Duke investigates cheating in computer science department

“This is a massive deal for the hundreds of students who are in the class now,” said Nick Camarda, a Duke junior currently enrolled in the course.

Keith Lawrence, a Duke spokesman, declined to comment, citing the ongoing investigation.

Jeffrey Forbes, a Duke professor of computer science, sent an email Nov. 5 to students enrolled in the class this semester that an investigation had launched into students’ past homework and problem sets containing common answers among classmates and solutions downloaded from the Internet.

The email said if students with no prior offenses came forward voluntarily by Nov. 12, they would receive a faculty-student resolution, where nothing would appear on their external disciplinary record.

Students with prior academic offenses who come forward would be subject to greater consequences, and students who are caught after the deadline will face the Office of Student Conduct without any recommendations of leniency.

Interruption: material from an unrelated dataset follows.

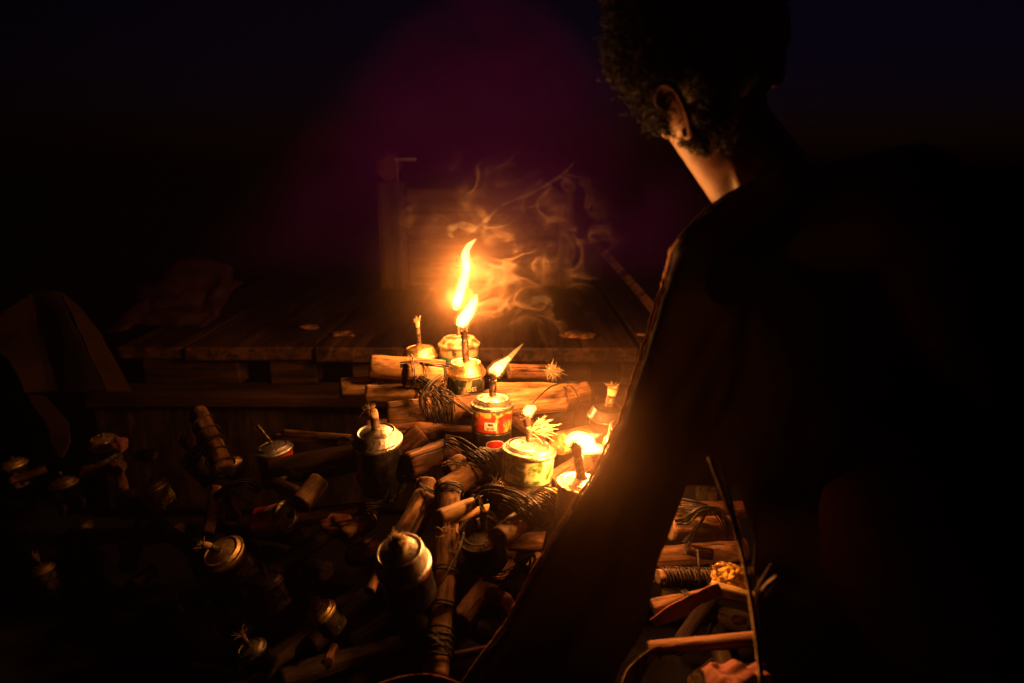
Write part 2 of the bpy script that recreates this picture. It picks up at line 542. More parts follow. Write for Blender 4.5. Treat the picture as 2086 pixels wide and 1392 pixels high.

Camarda said he thinks the faculty has mishandled the situation, causing panic for all students in the course regardless of if they cheated.

“The email came off as a scare tactic,” he said.

He said although some students use cloud-based sharing sites like GitHub to cheat, many students collaborate in a way that follows course policy.

He said there is a gray area surrounding plagiarism in computer science, because idea sharing is a fundamental part of the industry.

Cheating in science, technology, engineering and mathematics courses is a temptation because answers are widely available online, said Matt Leming, co-president of UNC’s Computer Science Club and a columnist for The Daily Tar Heel.

“Pretty much any teacher that’s assigning problems from a textbook, knowing that the answers are on some solutions manual on the Internet, is setting herself up for a room full of cheaters,” Leming said in an email.

Leming said he thinks teachers either need to slightly alter problems from textbooks or create original sets from scratch.

Forbes said in an email sent to CompSci 201 students that because creating a new assignment can take years, Duke faculty often assign homework to which solutions are readily available online.

“COMP 201 at Duke needs a revamp,” Camarda said. “A change in the class structure would really benefit the students and the professors.”